In so many ways, TJ Ballantyne is a classic Ken Loach hero: a working-class, middle-aged man trying to simply eke out a dignified living, but meeting obstacles at each turn — a victim of unforgiving social realities that leave people like him in the dust.
Like many of these Loach protagonists, TJ can’t get a break — even from gravity, as when he tries to fix the wooden letter “K” that rests above the Old Oak, the dilapidated pub he runs in a former mining town that’s been in decline for decades. Talk about decline: That letter keeps tilting downward, even when TJ fixes it with a broomstick.

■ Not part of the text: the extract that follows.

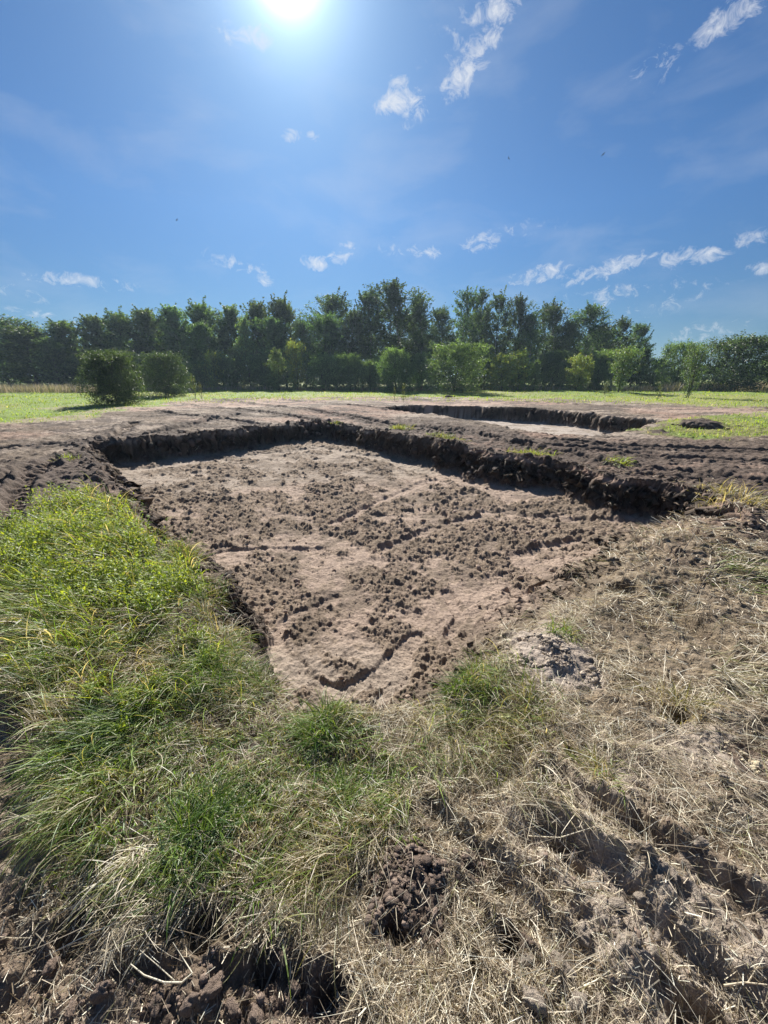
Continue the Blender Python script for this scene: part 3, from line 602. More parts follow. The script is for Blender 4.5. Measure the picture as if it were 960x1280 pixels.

He turns away and it simply falls again.
Loach has never been subtle with his messaging, and why should he start now, at the apparent end of his filmmaking career? The 87-year-old director, who’s made nearly 30 features, has said The Old Oak is likely the last. He’s said that before, but assuming it’s true, the film is a poignant and moving coda to a career spent chronicling personal indignities amid broader social ills like poverty and unemployment.
And now, the migrant crisis. Loach and screenwriter Paul Laverty address this through an unusual friendship between TJ and Yara, a young Syrian woman and refugee who ends up, with her family, in the town, to the hostility of many. For once, a man like TJ and his fellow villagers, all struggling, are not the neediest in the story. There are others who need even more help. In this story of two communities at odds, Loach seeks to end a trilogy of films set in northeastern England on a message of conciliation and hope.
We begin somewhere near Durham, in 2016. Syrian war refugees have been arriving in Britain as they have elsewhere in Europe, and it’s no surprise that some have been sent to a desolate former mining town where housing is dirt cheap.